**Work to do**
Within the entries below, find the portion that opens with the line containing "Build this scene" and closes with the line containing "return c / 12.92". Retype that portion exactly and only.

━━━━━ Supplied data

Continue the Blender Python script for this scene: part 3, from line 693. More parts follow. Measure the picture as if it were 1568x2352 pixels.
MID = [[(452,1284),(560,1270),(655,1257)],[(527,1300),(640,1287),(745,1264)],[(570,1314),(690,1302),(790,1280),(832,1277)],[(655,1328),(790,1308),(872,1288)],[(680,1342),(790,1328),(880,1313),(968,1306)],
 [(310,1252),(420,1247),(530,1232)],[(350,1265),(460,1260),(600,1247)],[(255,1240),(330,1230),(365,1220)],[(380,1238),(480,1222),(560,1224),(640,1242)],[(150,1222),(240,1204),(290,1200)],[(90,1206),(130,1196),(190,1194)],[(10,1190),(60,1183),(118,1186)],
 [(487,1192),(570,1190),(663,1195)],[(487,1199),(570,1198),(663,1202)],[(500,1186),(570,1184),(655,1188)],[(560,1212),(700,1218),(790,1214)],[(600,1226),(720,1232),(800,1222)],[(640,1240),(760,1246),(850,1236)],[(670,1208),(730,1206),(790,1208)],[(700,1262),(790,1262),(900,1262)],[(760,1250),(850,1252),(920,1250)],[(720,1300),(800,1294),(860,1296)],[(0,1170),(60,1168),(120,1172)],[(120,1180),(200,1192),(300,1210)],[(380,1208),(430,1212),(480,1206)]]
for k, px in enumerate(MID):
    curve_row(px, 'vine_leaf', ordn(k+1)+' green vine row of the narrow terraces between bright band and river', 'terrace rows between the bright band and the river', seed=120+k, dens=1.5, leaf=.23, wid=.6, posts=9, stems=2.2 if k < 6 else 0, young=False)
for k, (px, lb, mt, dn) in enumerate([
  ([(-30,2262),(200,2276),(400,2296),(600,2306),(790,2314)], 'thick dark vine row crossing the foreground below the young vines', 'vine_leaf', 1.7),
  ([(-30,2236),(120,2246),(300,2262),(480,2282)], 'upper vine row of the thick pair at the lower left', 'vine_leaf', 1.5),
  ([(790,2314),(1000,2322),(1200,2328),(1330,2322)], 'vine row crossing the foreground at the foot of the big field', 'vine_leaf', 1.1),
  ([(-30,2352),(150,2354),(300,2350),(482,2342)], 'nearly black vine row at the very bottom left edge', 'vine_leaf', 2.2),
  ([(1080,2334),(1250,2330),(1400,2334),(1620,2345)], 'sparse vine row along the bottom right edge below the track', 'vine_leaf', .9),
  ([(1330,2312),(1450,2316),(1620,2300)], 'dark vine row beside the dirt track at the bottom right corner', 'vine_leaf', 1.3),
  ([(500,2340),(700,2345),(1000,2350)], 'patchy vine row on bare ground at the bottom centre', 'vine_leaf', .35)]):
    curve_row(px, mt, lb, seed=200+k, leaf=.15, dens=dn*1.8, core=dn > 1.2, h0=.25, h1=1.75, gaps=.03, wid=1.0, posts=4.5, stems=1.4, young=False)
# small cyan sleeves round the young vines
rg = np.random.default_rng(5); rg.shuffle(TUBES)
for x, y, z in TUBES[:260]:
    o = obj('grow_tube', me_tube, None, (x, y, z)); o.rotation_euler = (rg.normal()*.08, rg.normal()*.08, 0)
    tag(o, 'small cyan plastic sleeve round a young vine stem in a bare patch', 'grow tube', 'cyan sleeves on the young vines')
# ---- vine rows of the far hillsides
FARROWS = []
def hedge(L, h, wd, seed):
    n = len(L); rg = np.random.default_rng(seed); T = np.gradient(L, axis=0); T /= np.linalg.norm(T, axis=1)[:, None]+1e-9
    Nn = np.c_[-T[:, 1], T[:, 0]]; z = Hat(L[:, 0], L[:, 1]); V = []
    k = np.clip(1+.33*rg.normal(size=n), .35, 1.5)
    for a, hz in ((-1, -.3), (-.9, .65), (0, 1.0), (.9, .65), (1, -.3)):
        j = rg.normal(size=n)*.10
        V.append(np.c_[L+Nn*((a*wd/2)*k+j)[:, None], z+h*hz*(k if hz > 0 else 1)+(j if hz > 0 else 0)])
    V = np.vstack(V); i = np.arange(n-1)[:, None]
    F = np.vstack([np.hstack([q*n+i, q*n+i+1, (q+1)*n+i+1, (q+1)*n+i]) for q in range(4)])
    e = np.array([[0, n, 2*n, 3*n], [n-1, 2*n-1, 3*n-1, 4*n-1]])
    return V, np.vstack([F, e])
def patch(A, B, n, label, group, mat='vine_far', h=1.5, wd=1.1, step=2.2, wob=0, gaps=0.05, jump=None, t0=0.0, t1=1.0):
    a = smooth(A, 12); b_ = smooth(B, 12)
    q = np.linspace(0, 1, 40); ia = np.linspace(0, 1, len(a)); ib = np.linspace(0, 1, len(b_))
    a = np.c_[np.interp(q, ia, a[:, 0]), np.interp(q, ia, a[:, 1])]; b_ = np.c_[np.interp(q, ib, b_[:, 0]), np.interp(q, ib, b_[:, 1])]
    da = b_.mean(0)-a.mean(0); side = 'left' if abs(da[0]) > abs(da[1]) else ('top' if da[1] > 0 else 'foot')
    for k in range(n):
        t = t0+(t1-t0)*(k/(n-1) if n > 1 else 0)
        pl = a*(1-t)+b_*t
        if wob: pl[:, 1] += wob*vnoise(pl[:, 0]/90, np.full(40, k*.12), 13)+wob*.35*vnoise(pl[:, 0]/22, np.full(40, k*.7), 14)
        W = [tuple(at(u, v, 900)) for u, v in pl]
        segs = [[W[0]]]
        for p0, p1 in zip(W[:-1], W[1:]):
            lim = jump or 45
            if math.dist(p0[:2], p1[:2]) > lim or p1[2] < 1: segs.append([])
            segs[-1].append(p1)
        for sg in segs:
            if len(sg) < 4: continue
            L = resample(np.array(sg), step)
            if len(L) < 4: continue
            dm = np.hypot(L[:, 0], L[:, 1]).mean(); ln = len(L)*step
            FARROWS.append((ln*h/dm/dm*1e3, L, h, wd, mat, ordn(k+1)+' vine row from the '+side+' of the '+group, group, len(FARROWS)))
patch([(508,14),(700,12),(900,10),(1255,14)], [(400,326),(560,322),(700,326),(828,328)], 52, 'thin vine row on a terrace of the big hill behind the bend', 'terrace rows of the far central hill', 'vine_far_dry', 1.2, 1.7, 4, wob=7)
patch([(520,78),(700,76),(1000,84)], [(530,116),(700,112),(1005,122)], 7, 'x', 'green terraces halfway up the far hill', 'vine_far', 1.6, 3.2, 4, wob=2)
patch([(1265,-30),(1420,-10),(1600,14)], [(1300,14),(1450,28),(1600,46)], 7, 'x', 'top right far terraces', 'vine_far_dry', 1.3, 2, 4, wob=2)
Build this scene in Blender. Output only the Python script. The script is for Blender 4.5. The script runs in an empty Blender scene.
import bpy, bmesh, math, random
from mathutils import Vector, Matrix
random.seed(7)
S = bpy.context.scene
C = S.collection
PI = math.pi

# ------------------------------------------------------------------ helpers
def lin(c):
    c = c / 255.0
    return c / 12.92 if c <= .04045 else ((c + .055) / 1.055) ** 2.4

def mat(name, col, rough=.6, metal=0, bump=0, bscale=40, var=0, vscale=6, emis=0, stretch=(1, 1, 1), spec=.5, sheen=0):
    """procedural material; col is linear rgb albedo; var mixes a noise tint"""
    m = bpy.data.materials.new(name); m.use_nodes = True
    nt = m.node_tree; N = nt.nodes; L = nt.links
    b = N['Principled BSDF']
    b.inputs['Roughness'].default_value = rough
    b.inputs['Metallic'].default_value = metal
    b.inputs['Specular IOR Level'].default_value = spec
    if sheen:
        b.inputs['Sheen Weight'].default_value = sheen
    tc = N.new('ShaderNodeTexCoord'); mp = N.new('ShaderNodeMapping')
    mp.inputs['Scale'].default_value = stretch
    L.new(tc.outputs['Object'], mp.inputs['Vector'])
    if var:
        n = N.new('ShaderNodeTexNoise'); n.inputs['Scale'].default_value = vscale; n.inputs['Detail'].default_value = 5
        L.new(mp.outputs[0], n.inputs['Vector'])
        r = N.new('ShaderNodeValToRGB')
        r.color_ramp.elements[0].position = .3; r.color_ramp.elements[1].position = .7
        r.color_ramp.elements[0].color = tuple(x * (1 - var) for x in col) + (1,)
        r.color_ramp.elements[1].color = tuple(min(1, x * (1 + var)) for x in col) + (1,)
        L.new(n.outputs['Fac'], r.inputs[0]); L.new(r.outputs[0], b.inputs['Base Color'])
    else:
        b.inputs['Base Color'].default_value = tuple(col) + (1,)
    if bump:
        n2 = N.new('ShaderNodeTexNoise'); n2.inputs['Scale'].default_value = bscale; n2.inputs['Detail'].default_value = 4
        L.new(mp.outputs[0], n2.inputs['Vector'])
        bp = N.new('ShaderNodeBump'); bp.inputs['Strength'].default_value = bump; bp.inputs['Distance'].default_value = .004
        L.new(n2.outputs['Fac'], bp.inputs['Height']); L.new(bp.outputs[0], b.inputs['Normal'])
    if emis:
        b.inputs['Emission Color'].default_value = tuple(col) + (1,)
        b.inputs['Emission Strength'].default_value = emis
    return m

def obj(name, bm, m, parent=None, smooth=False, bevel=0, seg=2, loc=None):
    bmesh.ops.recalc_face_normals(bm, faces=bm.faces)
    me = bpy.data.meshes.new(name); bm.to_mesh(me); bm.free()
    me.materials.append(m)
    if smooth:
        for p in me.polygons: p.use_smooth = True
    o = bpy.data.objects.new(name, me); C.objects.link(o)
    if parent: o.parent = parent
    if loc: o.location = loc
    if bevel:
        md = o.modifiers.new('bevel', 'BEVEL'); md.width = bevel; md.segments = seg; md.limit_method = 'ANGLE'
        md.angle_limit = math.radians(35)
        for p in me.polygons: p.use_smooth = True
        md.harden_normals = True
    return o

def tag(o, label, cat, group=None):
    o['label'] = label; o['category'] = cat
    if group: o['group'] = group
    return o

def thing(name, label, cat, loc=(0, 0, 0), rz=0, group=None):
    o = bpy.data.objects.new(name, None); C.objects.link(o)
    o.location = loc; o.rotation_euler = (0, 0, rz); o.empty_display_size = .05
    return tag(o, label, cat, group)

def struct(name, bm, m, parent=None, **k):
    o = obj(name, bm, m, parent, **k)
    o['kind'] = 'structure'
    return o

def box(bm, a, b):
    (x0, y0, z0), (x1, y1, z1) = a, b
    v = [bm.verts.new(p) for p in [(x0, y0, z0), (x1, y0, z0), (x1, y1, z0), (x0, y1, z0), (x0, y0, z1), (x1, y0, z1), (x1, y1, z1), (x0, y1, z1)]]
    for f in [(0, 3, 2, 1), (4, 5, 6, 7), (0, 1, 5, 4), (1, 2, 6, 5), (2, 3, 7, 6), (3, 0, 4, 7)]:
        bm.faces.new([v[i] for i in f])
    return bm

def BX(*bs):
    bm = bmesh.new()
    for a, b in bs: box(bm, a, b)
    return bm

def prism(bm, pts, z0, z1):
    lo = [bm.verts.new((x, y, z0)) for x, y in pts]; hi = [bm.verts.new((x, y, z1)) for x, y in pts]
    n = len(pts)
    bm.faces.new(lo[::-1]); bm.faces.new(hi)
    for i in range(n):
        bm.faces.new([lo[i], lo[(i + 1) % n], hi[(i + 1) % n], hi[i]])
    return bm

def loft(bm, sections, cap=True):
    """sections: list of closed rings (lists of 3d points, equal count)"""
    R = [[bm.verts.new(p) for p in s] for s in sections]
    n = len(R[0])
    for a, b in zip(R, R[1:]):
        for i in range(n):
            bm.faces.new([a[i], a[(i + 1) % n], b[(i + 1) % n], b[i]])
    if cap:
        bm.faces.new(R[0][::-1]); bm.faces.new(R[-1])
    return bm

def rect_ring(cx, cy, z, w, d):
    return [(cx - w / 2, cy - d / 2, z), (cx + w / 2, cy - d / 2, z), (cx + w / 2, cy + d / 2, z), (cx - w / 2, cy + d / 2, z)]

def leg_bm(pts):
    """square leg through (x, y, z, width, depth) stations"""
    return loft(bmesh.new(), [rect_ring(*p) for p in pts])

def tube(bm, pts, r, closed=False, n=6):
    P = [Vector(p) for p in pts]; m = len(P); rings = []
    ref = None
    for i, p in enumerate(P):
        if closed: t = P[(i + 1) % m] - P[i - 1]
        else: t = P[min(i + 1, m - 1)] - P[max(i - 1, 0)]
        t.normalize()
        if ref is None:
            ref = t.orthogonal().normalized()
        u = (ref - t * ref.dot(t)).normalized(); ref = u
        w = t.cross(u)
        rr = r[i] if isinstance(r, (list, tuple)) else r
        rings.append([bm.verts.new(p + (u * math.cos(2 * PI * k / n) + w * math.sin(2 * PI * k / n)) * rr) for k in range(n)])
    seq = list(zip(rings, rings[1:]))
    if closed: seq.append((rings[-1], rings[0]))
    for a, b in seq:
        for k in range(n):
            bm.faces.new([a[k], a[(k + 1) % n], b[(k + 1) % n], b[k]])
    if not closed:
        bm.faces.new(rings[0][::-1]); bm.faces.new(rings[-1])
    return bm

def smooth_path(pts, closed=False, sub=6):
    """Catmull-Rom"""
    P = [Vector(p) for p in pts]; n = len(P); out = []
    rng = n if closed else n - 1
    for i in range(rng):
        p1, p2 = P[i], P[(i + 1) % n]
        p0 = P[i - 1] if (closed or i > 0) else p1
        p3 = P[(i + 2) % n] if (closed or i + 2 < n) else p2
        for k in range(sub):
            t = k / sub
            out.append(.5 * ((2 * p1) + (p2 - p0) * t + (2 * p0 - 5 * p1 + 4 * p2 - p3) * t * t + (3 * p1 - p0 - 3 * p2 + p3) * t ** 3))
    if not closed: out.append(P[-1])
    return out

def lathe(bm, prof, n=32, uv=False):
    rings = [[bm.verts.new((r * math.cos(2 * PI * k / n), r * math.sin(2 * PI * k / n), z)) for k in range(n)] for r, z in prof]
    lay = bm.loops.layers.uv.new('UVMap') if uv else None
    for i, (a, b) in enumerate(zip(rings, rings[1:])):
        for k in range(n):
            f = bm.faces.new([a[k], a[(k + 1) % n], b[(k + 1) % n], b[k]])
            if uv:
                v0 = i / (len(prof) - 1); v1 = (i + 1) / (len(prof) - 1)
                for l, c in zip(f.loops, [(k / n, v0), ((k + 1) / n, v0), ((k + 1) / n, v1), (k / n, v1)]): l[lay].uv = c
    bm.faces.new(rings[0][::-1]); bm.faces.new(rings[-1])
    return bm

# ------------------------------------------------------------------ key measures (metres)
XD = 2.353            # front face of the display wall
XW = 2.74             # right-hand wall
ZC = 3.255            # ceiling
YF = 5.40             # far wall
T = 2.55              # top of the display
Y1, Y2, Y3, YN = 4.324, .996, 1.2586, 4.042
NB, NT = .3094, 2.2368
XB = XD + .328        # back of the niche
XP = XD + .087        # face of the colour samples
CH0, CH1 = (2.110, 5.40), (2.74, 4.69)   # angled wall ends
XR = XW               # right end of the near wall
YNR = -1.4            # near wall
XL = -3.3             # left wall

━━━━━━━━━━

**Full answer**
Build this scene in Blender. Output only the Python script. The script is for Blender 4.5. The script runs in an empty Blender scene.
import bpy, bmesh, math, random
from mathutils import Vector, Matrix
random.seed(7)
S = bpy.context.scene
C = S.collection
PI = math.pi

# ------------------------------------------------------------------ helpers
def lin(c):
    c = c / 255.0
    return c / 12.92 if c <= .04045 else ((c + .055) / 1.055) ** 2.4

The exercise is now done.